The short answer is: HIPAA applies to any mobile device where PHI is stored or transmitted.

Here are a few key factors to consider in order to keep your smartphone HIPAA compliant:


Most health-related apps are not HIPAA compliant. Reputable developers, such as Google or Apple, may factor in HIPAA regulations when developing apps. A risk assessment should be conducted if you choose to use apps to manage PHI.

Additionally, make sure the software and applications on your phone are up to date. Updates usually contain bug fixes or vulnerability patches.

Public WiFi

Sending and receiving PHI over a public or insecure WiFi connection could be at risk, and is therefore considered a HIPAA violation. If you need to access PHI in a public space, you should have remote technology in place, such as VPN, with encrypts all data that is being transmitted and received.

Use Longer Passcodes

We've touched on the importance of passwords before, but it's worth repeating again! If you're using your smartphone in a healthcare setting, there better be a passcode or pin set up in order to access your phone.

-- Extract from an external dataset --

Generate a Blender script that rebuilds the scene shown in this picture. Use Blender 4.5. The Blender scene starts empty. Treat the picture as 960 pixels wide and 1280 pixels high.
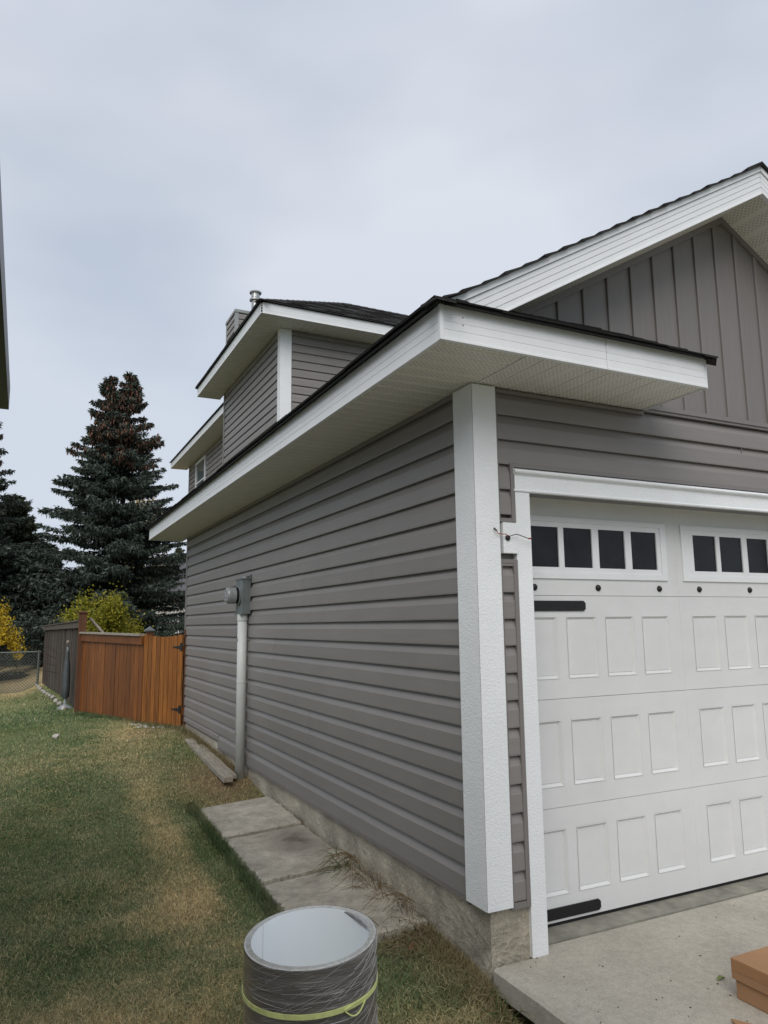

Four digit passcodes are easier to break, so the longer and more complex, the better.


Cloud storage is commonly offered on mobile devices. Storing PHI in the cloud could leave the cloud provider at risk if they haven't signed a business associate agreement (BAA). Additionally, your camera roll may automatically be backing up the cloud. For example, if you have a photo of scan saved on your phone, you may unknowingly have it backed up in the cloud. Make sure you identify what information on your phone is being backed up in the cloud. If you do not have a signed BAA with a cloud service, it's best to restrict what gets backed up into the cloud, or turn the service off completely.


Never use text to send PHI. If your organization uses an approved messaging app that's compliant, make sure all employees have access to it.